『ナイン・ソウルズ』60点(100点満点中)

個性的で万人向けではないが、見て損はない

9人の脱獄囚が、それぞれ生きる目的をつかむまでをユーモアを交えて描く、ヒューマンドラマ。

原田芳雄やマメ山田、松田龍平といった、個性派の役者たちがいい味を出しているドラマで、こちらを笑わせたり泣かせたり、安定した演技で見せてくれる。

松田龍平君は、相変わらずセリフを話すと危うい感じだが、表情には独特の雰囲気があり、なかなか悪くない。脇役では、グラビアアイドルから女優になってブレイク気味の伊東美咲が、ストリッパー役で出演しているのがちょっとした話題である。スレンダーなボディで、隠微なストリップダンスを披露してくれるシーンは必見だ。

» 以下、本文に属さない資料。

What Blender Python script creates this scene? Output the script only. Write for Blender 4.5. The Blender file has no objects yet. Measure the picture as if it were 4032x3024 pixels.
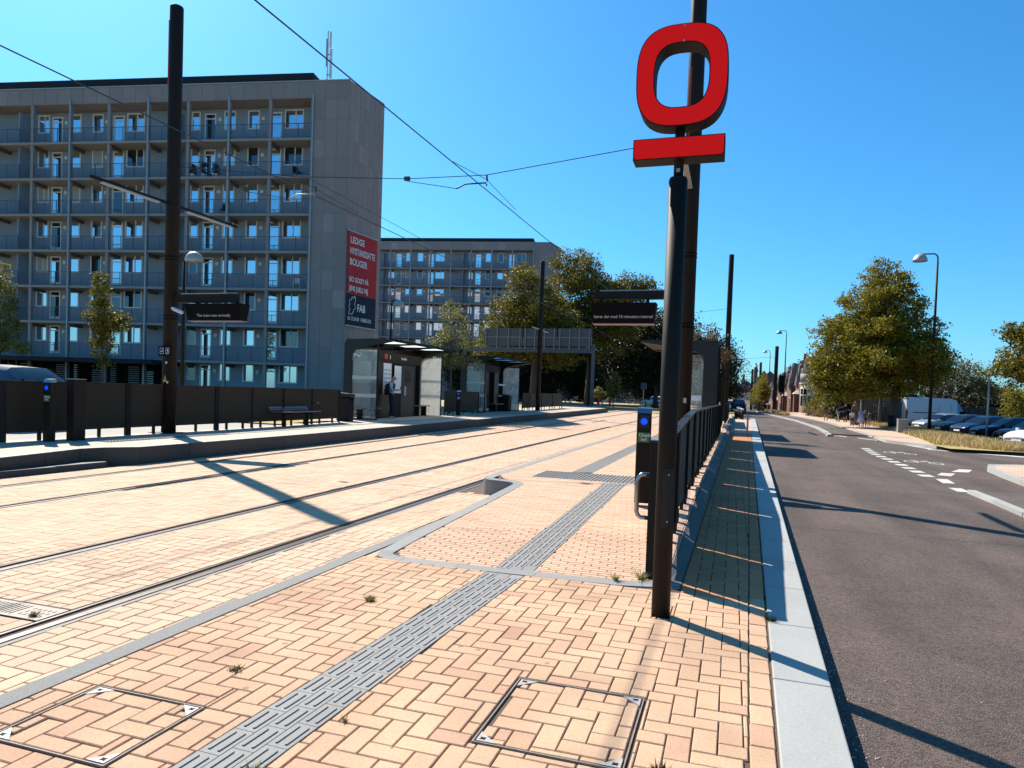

ギャグが独特で、ついて行ける人を選びそうな点と、この監督が『東京=閉塞感の象徴=マイナスイメージ』と捉えているその点に共感できるかどうかという点、作品内での主張を、安易に登場人物にナレーションで語らせているのを許せるかどうかという点が、この作品を楽しめるかどうかの分かれ道だろう。

120分という、長めのドラマだが、見所の多い個性派映画だ。地味でも、ちょっと変わった作品を見てみたい方にすすめたい。